Nation/World


In brief: U.S. Rep. Michael Grimm charged with tax fraud

New York – Republican U.S. Rep. Michael Grimm, a former Marine and FBI agent who’s been the target of a campaign finance investigation, was instead charged on Monday with evading taxes by concealing more than $1 million in sales and wages while running a small Manhattan restaurant – a case he called a political witch hunt meant to drive him out of office.

Grimm surrendered to FBI agents early Monday following a two-year investigation that initially focused on alleged attempts to bypass contribution limits. He pleaded not guilty through his lawyer in federal court in Brooklyn to mail, wire and tax fraud charges and was released on $400,000 bond secured by his Staten Island home.

The lawmaker, using a World War II memorial across the street from the courthouse as a backdrop, later accused prosecutors of leaking “all kinds of innuendos and accusations to support a political witch hunt” intended to “assassinate my character.” He vowed to return to work in Congress while fighting the charges.

Four killed when small plane crashes into wind farm

Sioux Falls, S.D. – A small airplane heading back to South Dakota after a Texas cattle sale crashed into a wind farm in foggy weather, killing the pilot and three passengers.
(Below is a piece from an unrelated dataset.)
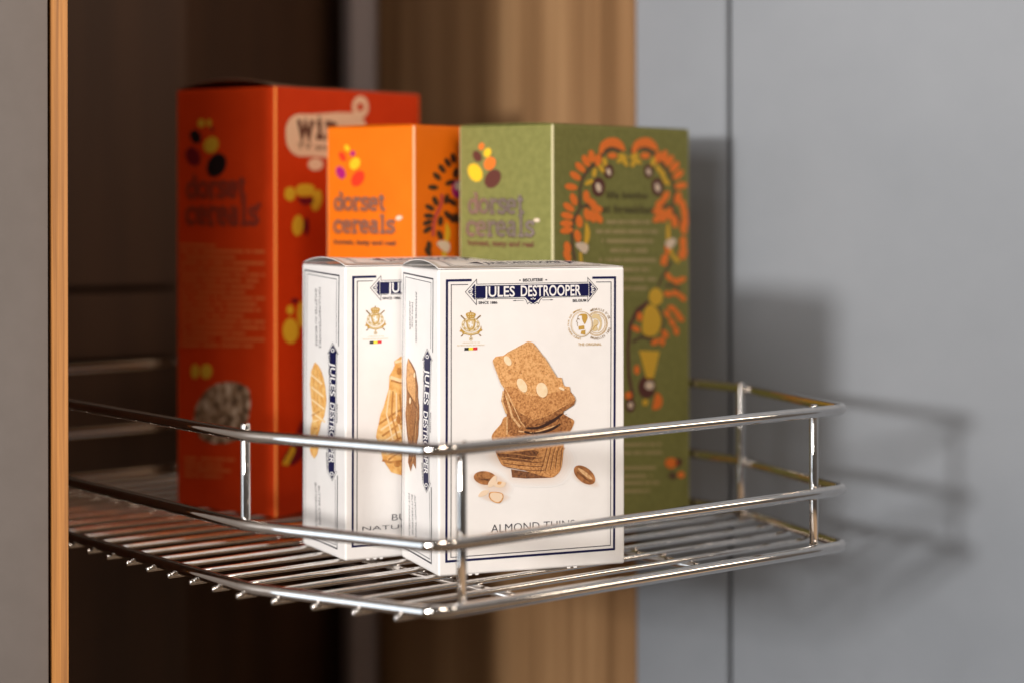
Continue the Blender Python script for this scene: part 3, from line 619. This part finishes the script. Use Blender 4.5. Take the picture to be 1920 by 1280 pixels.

Elizabeth Cory, a spokeswoman for the Federal Aviation Administration, said the single-engine Piper 32 was traveling from Hereford, Texas, to Gettysburg, S.D.

The National Transportation Safety Board is investigating, but authorities have not released any details on the crash.

The wreckage was found Monday at the South Dakota Wind Energy Center, a site south of Highmore with 27 turbines that are about 213 feet tall, plus the length of the blade.

Representative caught kissing aide won’t run in fall

Baton Rouge, La. – Louisiana GOP Rep. Vance McAllister, caught on camera kissing a married female aide, said Monday he’s failed his family, let down his district and doesn’t intend to run for re-election this fall.

In a statement, McAllister apologized for conduct he called a “personal failure,” and said he spent the Easter congressional recess reconciling with his family.

Though he won’t be on the November ballot, McAllister said he’ll serve out the remainder of his term. The married father of five children has been in office fewer than six months.